17 octubre, 2008

Islas

El Espíritu de Pavese va cayendo como una cortina de agua iluminada en la habitación oscura. Tras el ventanal hay una luz de farola sombría, un jardín pequeño y el mismo Boj verde y musculado que me fascina y crece hasta lo exacto del ventanal. Atrás queda la prisa del aeropuerto, el silencio de patio de cuadrillas del aparato, la arrastrada espuerta del pozo moqueta y el nudo de la corbata como Manili. De noche el colchón está duro y mi madrugada es un reloj despierto. Por el pasillo a la intemperie hay palmeras quietas como soldados que vigilan la noche mientras el día aparece al otro lado del mar. Voy viendo una silueta de isla verde desde el ventanal y un rumor de tráfico que apenas llega y la fotografía de una mujer en la portada de un libro de Ray Loriga. Loriga y su historia de amor y cicatrices vuelve debajo de la almohada.
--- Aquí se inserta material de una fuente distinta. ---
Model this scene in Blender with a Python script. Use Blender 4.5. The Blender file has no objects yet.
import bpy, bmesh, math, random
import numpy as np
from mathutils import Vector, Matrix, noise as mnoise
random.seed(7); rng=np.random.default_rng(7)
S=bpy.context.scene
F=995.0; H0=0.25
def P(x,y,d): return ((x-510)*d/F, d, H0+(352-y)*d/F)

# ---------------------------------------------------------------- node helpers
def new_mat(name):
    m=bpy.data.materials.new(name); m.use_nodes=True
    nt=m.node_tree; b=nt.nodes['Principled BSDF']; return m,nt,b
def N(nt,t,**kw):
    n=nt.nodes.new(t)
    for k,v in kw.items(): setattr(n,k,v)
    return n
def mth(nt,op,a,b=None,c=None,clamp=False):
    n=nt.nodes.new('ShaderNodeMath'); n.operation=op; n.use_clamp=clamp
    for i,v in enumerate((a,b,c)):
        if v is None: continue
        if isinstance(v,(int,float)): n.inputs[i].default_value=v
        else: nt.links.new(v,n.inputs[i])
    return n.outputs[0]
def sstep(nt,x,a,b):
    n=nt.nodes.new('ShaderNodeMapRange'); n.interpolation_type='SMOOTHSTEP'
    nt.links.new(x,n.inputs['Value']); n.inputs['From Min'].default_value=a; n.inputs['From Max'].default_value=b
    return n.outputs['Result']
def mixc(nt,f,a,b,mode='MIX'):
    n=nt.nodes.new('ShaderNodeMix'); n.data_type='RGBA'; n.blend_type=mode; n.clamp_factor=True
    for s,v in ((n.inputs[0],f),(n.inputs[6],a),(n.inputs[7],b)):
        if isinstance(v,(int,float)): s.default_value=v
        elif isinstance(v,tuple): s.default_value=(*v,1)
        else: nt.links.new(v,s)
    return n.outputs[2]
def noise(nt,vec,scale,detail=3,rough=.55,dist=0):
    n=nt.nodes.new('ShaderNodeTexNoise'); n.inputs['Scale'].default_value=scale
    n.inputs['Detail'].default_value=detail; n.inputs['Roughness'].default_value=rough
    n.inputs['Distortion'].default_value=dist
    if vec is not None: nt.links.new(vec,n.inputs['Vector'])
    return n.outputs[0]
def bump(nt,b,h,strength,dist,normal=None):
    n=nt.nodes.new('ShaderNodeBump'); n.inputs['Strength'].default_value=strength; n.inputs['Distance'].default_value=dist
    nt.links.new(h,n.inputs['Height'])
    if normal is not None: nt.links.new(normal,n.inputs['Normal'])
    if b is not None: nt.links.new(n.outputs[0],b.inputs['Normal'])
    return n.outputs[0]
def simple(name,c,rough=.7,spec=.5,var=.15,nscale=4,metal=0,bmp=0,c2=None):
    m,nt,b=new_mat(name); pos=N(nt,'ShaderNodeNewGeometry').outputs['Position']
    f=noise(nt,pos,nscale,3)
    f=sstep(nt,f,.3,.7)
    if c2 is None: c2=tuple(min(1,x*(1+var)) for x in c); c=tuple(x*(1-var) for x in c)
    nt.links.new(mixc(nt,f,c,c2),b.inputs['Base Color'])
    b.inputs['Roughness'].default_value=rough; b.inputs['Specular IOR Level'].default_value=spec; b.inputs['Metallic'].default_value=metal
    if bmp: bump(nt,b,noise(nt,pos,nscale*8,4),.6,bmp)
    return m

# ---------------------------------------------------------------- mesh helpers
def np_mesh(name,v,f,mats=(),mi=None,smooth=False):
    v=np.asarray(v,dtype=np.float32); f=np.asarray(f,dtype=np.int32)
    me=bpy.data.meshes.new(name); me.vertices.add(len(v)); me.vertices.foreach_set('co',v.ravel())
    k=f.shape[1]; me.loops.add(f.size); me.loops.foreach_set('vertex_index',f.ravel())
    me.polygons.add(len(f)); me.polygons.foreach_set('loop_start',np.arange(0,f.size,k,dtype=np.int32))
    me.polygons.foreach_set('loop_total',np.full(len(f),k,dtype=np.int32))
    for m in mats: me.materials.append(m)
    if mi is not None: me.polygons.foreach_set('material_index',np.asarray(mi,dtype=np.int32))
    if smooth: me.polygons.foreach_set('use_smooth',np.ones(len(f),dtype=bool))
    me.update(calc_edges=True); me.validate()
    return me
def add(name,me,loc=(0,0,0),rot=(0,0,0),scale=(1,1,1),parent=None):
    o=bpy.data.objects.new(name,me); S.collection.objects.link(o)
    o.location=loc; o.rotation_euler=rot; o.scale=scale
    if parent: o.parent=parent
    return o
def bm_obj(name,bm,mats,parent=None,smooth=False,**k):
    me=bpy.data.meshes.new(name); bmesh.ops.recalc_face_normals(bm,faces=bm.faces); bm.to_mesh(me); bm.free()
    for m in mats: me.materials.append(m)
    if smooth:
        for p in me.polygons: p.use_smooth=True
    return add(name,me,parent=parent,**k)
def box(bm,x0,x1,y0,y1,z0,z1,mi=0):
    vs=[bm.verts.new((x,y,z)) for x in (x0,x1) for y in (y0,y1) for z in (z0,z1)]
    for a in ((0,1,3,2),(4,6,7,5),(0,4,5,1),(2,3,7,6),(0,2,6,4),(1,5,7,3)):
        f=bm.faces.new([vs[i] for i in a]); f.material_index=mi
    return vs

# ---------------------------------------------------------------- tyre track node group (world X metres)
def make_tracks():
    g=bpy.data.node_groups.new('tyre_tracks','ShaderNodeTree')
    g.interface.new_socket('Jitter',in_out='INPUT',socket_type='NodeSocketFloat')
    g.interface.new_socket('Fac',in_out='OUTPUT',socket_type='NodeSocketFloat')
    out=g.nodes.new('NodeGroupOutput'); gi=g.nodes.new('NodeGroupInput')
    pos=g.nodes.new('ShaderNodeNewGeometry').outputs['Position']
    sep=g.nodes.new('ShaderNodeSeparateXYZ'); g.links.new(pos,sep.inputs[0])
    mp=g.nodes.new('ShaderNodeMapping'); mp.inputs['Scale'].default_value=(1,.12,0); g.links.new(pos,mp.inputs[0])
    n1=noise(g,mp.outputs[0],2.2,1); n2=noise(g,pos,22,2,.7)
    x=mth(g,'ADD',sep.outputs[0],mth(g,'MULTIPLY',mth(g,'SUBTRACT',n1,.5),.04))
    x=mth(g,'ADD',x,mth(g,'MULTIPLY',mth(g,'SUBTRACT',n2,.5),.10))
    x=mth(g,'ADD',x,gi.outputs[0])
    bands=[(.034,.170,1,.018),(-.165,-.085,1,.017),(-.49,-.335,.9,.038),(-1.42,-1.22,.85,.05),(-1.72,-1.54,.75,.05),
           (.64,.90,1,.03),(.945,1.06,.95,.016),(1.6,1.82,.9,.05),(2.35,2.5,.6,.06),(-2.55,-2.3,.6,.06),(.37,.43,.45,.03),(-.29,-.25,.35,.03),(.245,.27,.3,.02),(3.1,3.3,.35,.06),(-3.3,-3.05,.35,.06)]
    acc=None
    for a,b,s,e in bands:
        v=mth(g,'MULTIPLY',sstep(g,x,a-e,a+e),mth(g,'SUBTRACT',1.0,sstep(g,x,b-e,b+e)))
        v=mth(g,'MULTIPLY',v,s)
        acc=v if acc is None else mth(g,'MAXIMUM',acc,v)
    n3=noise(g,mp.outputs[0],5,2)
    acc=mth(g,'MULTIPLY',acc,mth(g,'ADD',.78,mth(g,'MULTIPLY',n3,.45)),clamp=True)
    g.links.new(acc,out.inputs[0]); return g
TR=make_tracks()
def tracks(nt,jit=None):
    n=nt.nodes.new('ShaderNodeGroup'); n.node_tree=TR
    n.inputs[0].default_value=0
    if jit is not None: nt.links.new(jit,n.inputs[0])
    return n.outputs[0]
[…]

Después en la calle esta isla tiene una memoria de sol y luz en las aceras, un aire que se cuela por los ventanales desnudos de las cafeterías con mesas que aún queman en octubre. Hay barcos que se alejan por las carreteras azules del agua, hombres parados en mitad de la mañana sin prisa, taxis amotinados en las aceras, y a su espalda los mismos barcos descosidos de la última vez, arañados, enseñando la sangre de oxido que chorrea por sus cascos hasta el mismo límite del agua. La isla tiene un viento que borra los oficios, salvo los marineros que eructan a mar, y algunas calles son un vagón de tren medio oscuro y tranquilo donde dejar que lata mi iPod y me llegue como un vapor de droga dura, tu recuerdo.